UD to consider adding law school
If approved, school could open in 2015
Published: Tuesday, December 7, 2010
Updated: Tuesday, December 7, 2010 18:12
The university will study the feasibility of adding a law school within the next five years, officials announced Tuesday afternoon. If formally approved, the law school would likely open in Fall 2015 and annually enroll 200 first-year law students.
"A law school could help support UD's growing prominence and help us gain parity with our peers," university President Patrick Harker said in his semiannual address to the Board of Trustees.
The board voted to authorize the administration to proceed with the study, submit it to the American Bar Association and present it to the board at its next meeting in May. With further permission from the board, officials would spend two years developing a financial plan and designing a curriculum.
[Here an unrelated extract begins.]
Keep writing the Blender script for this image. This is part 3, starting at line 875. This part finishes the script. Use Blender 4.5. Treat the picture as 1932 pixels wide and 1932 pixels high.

Before moving forward to open the law school, the administration would need final approval from the board in 2013. Officials said the university will only go ahead with the plan if its initial review shows the plan would contribute significantly to legal education nationwide and make the university stronger.
Harker said that opening a law school could be beneficial to the state, citing Delaware's role as the nation's corporate law capital.
"By operating a first-class law school in a state known for its considerable influence in corporate law, the University of Delaware could occupy a special niche in the nationwide legal community, attract top-notch students and faculty from across the country and produce future law and business leaders for Delaware," Harker said. "At the same time, a law school would offer extraordinary opportunities to strengthen multidisciplinary research and teaching within UD's existing academic programs."
He said one challenge would be funding the project and noted the university would need to seek donors willing to help fund the creation of a law school.
"Investing in a new law school is expensive," Harker said. "It would require subsidization of operating costs for the better part of a decade, retrofitting a campus building or leasing space for the law school's first decade of existence, and making a substantial one-time start-up investment in library resources."